US private domestic investment grew 3.2% in Q1 '24 with most of its fixed investment capital going towards residential and intellectual property products. QoQ, residential, and intellectual property products increased 13.9% and 5.4%, respectively; intellectual property was driven by software investments which saw a $20.2B increase. 22.7% of total fixed investments went into residential such as houses and apartments.

US government spending

Only 17.3% of the Total US Government Capital is Allocated to Gross Investments

In Q1 '24, US government spending grew 1.2%, with most of its growth coming from state and local expenditures and investments ― 2%. State and local gross investment ― highway construction, public buildings, and military equipment ― grew $1.8B to $452B; on the other hand state and local consumption expenditures grew $10.3B to the massive $1,944B which includes national defense, public education, law enforcement, and public healthcare. In Q1 ‘24, the annualized US government spending was $3,899B of which only 17.3% went into gross investments at federal, state, and local levels.

A -$846B Trade Deficit

In Q1 '24, the US reported a negative net export of -$846B due to the 6.8% and 9% increase in imported goods and services, respectively. The US is a positive net seller of exported services, $290B, and a negative net seller of exported services at around -$1,136B.

A Positive Output Gap

In Q1 '24, the output lowered from 0.82% to 0.67%, representing a cooling off in a booming economy.
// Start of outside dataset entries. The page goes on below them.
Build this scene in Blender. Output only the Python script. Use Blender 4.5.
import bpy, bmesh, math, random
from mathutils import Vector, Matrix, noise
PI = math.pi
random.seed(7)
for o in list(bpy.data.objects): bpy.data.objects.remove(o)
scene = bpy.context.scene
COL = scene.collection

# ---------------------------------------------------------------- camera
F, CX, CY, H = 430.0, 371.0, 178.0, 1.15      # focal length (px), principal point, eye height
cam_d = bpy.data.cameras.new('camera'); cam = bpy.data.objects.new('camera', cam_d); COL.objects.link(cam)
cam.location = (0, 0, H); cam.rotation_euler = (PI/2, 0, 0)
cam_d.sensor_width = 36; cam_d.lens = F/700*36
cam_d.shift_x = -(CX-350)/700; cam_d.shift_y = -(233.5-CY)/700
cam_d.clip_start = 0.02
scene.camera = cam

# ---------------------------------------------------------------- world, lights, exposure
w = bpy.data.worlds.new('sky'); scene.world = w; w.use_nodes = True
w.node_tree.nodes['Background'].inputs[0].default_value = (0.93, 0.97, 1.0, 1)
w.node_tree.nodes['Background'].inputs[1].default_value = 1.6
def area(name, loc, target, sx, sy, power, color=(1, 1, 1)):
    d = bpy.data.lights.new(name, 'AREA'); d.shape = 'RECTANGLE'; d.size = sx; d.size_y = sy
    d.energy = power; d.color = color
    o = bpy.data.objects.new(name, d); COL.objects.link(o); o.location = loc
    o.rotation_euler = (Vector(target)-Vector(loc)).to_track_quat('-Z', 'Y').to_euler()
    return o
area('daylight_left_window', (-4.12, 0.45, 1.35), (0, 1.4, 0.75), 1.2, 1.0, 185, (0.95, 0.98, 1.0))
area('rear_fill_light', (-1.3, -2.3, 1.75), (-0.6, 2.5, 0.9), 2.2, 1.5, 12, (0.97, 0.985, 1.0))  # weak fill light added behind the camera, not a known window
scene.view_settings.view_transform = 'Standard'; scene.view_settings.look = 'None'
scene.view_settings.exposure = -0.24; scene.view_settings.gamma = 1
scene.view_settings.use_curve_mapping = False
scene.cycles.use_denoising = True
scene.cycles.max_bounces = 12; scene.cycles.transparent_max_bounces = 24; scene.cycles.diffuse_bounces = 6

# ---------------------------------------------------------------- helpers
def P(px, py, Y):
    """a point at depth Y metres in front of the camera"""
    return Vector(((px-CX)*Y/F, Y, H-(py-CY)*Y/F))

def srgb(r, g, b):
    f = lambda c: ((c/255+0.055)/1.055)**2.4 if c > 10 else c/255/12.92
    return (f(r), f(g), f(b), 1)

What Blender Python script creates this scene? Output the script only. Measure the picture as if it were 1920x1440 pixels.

Demand for services is still surging while it has slowed down for goods; this is important because consumption is 69% of the US GDP. Lastly, the Fed usually starts to cut interest rates in anticipation of a declining output gap turning toward negative.

Investment Analysis

The US GDP showed a strong demand for services, and a strong capital inflow for residential, and intellectual property products. The downtrend in motor vehicles and parts is a bearish signal for some motor vehicle stocks. Avoid discretionary stocks, and rotate to the S&P 500 and health care.